ByteDance has said they will fight the ban in court if the bill were to pass, but if TikTok wasn’t sold and the ban was to go into effect, what would it look like?
The ban would not remove TikTok from all devices in the U.S. but would instead prevent the app from continuing to be downloaded and improved within the country. The bill prohibits “providing services to distribute, maintain, or update” through an electronic marketplace (the App Store) and “providing internet hosting services to enable the distribution [and] maintenance” of the app.
Those who already have the app could keep it in its current form, but the company would not be able to fix any of the app’s potential problems or update any features.
Neuman said that in order to better protect American data, the industry as a whole needs to be better regulated, rather than singling out one company.

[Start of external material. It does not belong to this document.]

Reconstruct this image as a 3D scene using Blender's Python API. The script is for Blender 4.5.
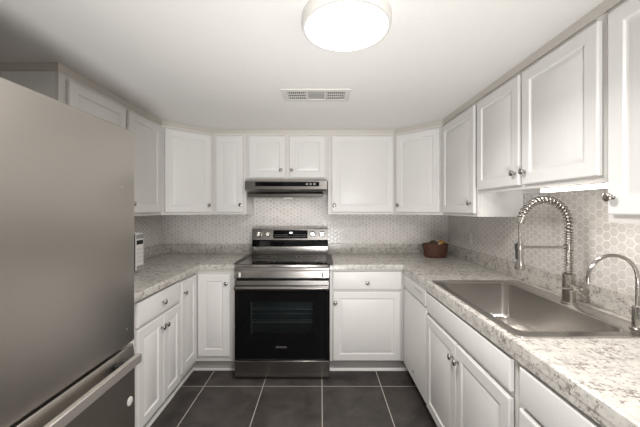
import bpy, bmesh, math, random
from mathutils import Vector, Matrix
random.seed(7)
for o in list(bpy.data.objects): bpy.data.objects.remove(o)
scn = bpy.context.scene
COL = scn.collection
PI = math.pi

# ------------------------------------------------------------------ camera
cd = bpy.data.cameras.new('camera'); cam = bpy.data.objects.new('camera', cd); COL.objects.link(cam)
cam.location = (0, 0, 1.376); cam.rotation_euler = (PI/2, 0, 0)
cd.sensor_fit = 'HORIZONTAL'; cd.sensor_width = 36; cd.lens = 36*300/640
cd.shift_x = -1/640; cd.shift_y = -4.5/640
cd.clip_start = 0.02
scn.camera = cam

# ------------------------------------------------------------------ world, exposure
w = bpy.data.worlds.new('world'); scn.world = w; w.use_nodes = True
w.node_tree.nodes['Background'].inputs[0].default_value = (1.0, 0.97, 0.93, 1)
w.node_tree.nodes['Background'].inputs[1].default_value = 0.25
scn.view_settings.view_transform = 'Standard'
scn.view_settings.look = 'None'
scn.view_settings.exposure = 1.0
scn.view_settings.gamma = 1.0
scn.view_settings.use_curve_mapping = False

LAMP_W = 7.5          # watts, flush ceiling lamp in view
REAR_FILL_W = 27.0          # watts, unseen fill lamp added behind the viewpoint
HOOD_W = 0.25
BAR_W = 0.55
WARM = (1.0, 0.965, 0.935)
# unseen fill light added to brighten the ceiling, behind and below the viewpoint
fl = bpy.data.lights.new('added_bounce_fill', 'AREA'); fl.shape = 'DISK'; fl.size = 0.5; fl.energy = 9.5; fl.spread = math.radians(84); fl.color = (1.0, 0.99, 0.975)
fo = bpy.data.objects.new('added_bounce_fill', fl); COL.objects.link(fo); fo.location = (0.05, -0.75, 0.6); fo.rotation_euler = Vector((-0.02, 0.78, 0.50)).to_track_quat('-Z', 'Y').to_euler()

# ------------------------------------------------------------------ materials
class NT:
    def __init__(s, name):
        s.m = bpy.data.materials.new(name); s.m.use_nodes = True
        s.t = s.m.node_tree; s.b = s.t.nodes['Principled BSDF']
    def n(s, typ, **kw):
        nd = s.t.nodes.new(typ)
        for k, v in kw.items(): setattr(nd, k, v)
        return nd
    def l(s, a, b): s.t.links.new(a, b)
    def math(s, op, a, b=None, c=None):
        nd = s.n('ShaderNodeMath', operation=op)
        for i, v in enumerate((a, b, c)):
            if v is None: continue
            if isinstance(v, (int, float)): nd.inputs[i].default_value = v
            else: s.l(v, nd.inputs[i])
        return nd.outputs[0]
    def mix(s, f, a, b):
        nd = s.n('ShaderNodeMix', data_type='RGBA')
        if isinstance(f, (int, float)): nd.inputs[0].default_value = f
        else: s.l(f, nd.inputs[0])
        for i, v in ((6, a), (7, b)):
            if isinstance(v, tuple): nd.inputs[i].default_value = (*v[:3], 1)
            else: s.l(v, nd.inputs[i])
        return nd.outputs[2]
    def coord(s): return s.n('ShaderNodeTexCoord').outputs['Object']
    def noise(s, vec, scale, detail=3, rough=0.5, dist=0.0):
        nd = s.n('ShaderNodeTexNoise'); nd.inputs['Scale'].default_value = scale
        nd.inputs['Detail'].default_value = detail; nd.inputs['Roughness'].default_value = rough
        nd.inputs['Distortion'].default_value = dist
        s.l(vec, nd.inputs['Vector']); return nd.outputs['Fac']
    def ramp(s, fac, stops):
        nd = s.n('ShaderNodeValToRGB'); cr = nd.color_ramp
        while len(cr.elements) < len(stops): cr.elements.new(0.5)
        for e, (p, c) in zip(cr.elements, stops):
            e.position = p; e.color = (*c, 1) if isinstance(c, tuple) else (c, c, c, 1)
        s.l(fac, nd.inputs[0]); return nd.outputs[0]
    def scale(s, vec, x, y, z):
        nd = s.n('ShaderNodeVectorMath', operation='MULTIPLY'); s.l(vec, nd.inputs[0]); nd.inputs[1].default_value = (x, y, z)
        return nd.outputs[0]
    def bump(s, h, strength, dist):
        nd = s.n('ShaderNodeBump'); nd.inputs['Strength'].default_value = strength; nd.inputs['Distance'].default_value = dist
        s.l(h, nd.inputs['Height']); s.l(nd.outputs[0], s.b.inputs['Normal'])
    def set(s, color=None, rough=None, metal=None, spec=None, **kw):
        if color is not None:
            if isinstance(color, tuple): s.b.inputs['Base Color'].default_value = (*color[:3], 1)
            else: s.l(color, s.b.inputs['Base Color'])
        if rough is not None:
            if isinstance(rough, (int, float)): s.b.inputs['Roughness'].default_value = rough
            else: s.l(rough, s.b.inputs['Roughness'])
        if metal is not None: s.b.inputs['Metallic'].default_value = metal
        if spec is not None: s.b.inputs['Specular IOR Level'].default_value = spec
        for k, v in kw.items(): s.b.inputs[k].default_value = v
        return s.m

def plain(name, color, rough=0.5, metal=0.0, spec=0.5, nscale=40, namp=0.03, **kw):
    t = NT(name); f = t.noise(t.coord(), nscale, 3)
    c2 = tuple(max(0, c*(1-namp*2)) for c in color)
    return t.set(t.mix(f, tuple(color), c2), rough, metal, spec, **kw)

M = {}
def white_paint():
    t = NT('cabinet_paint'); co = t.coord()
    f = t.noise(t.scale(co, 30, 30, 2), 3, 4)
    t.set(t.mix(f, (0.77, 0.76, 0.745), (0.73, 0.72, 0.705)), 0.38, 0, 0.45)
    t.bump(f, 0.05, 0.001); return t.m
M['paint'] = white_paint()
M['crown'] = plain('crown_paint', (0.56, 0.525, 0.48), 0.5)
M['frame'] = plain('frame_paint', (0.71, 0.69, 0.665), 0.45)
M['wall_dimmed'] = plain('darkened_wall_paint', (0.22, 0.21, 0.20), 0.8)  # dimness of the room behind put into the wall colour, for darker reflections
M['wall'] = plain('wall_paint', (0.62, 0.59, 0.55), 0.8)
def ceil_mat():
    t = NT('ceiling_paint'); co = t.coord(); f = t.noise(co, 60, 4)
    t.set(t.mix(f, (0.80, 0.785, 0.765), (0.76, 0.745, 0.725)), 0.9, 0, 0.2); t.bump(f, 0.15, 0.002); return t.m
M['ceiling'] = ceil_mat()

def steel(name, col=(0.56, 0.535, 0.51), rough=0.28, axis='x', amp=0.1):
    t = NT(name); co = t.coord()
    sc = {'x': (1, 60, 60), 'y': (60, 1, 60), 'z': (60, 60, 1)}[axis]
    f = t.noise(t.scale(co, *sc), 6, 5, 0.6)
    c = t.mix(f, tuple(x*(1-amp) for x in col), col)
    r = rough if amp < 0.06 else t.math('MULTIPLY_ADD', f, 0.12, rough-0.06)
    t.set(c, r, 1.0)
    return t.m
M['steel'] = steel('brushed_steel', (0.32, 0.305, 0.29), 0.24, 'x', 0.08)
M['steel_y'] = steel('brushed_steel_along', (0.80, 0.76, 0.72), 0.5, 'y')
M['steel_sink'] = steel('sink_steel', (0.60, 0.58, 0.555), 0.27, 'y', 0.04)
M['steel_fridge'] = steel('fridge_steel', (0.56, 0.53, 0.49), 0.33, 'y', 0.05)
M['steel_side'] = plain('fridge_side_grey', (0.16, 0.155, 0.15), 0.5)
M['chrome'] = plain('polished_chrome', (0.48, 0.46, 0.44), 0.14, 1.0, namp=0.01)
M['nickel'] = plain('brushed_nickel', (0.42, 0.40, 0.375), 0.24, 1.0, namp=0.02)
M['dark_hose'] = plain('dark_metal_hose', (0.20, 0.19, 0.18), 0.4, 0.8)
M['black'] = plain('black_plastic', (0.012, 0.012, 0.012), 0.35)
M['black_gloss'] = plain('black_glass_panel', (0.004, 0.004, 0.0045), 0.05, 0, 0.25, namp=0.0)
M['cooktop'] = plain('cooktop_glass', (0.012, 0.012, 0.012), 0.07, 0, 0.6)
M['gap_metal'] = plain('dark_gap_strip', (0.06, 0.054, 0.05), 0.45, 0.3)
M['oven_inner'] = plain('oven_enamel', (0.040, 0.050, 0.053), 0.4)
M['rack'] = plain('oven_rack_wire', (0.5, 0.5, 0.5), 0.3, 0.9)
M['white_plastic'] = plain('white_plastic', (0.78, 0.77, 0.75), 0.35)
M['grey_plastic'] = plain('grey_plastic', (0.30, 0.29, 0.28), 0.45)
M['vent'] = plain('vent_white_metal', (0.66, 0.64, 0.61), 0.5)
M['vent_dark'] = plain('vent_inside', (0.05, 0.048, 0.045), 0.8)
M['ring_grey'] = plain('cooktop_print', (0.05, 0.048, 0.046), 0.3)
M['drain_metal'] = plain('dull_drain_metal', (0.25, 0.24, 0.225), 0.5, 0.8)
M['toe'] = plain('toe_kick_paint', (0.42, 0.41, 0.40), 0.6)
def glass_mat():
    t = NT('oven_glass'); t.set((0.03, 0.04, 0.045), 0.03, 0, 0.5)
    tr = t.n('ShaderNodeBsdfTransparent'); tr.inputs[0].default_value = (0.60, 0.66, 0.67, 1)
    gl = t.n('ShaderNodeBsdfGlossy'); gl.inputs['Roughness'].default_value = 0.03; gl.inputs[0].default_value = (1, 1, 1, 1)
    fr = t.n('ShaderNodeFresnel'); fr.inputs[0].default_value = 1.45
    mx = t.n('ShaderNodeMixShader'); t.l(fr.outputs[0], mx.inputs[0]); t.l(tr.outputs[0], mx.inputs[1]); t.l(gl.outputs[0], mx.inputs[2])
    t.l(mx.outputs[0], t.t.nodes['Material Output'].inputs[0]); return t.m
M['glass'] = glass_mat()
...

“We need stronger regulations on what can be done and what can be collected and how that data is processed across the board, not just by TikTok, but by all social media sites, by data brokers and everything else,” Neuman said.
Neuman cites the GDPR as what the U.S. should do to better regulate big data companies. The General Protection Data Regulation (GDPR) is a sweeping piece of legislation that, among other things, limits the collection of personal data by entities and enforces transparency between data collectors, users and regulatory bodies.
While the future of TikTok and other foreign-controlled apps is unclear, the banning of TikTok would be historic and likely an issue in the upcoming election. Former President Donald Trump reversed his initial position in favor of banning the app, saying in an interview with CNBC that he would not support Congress banning it.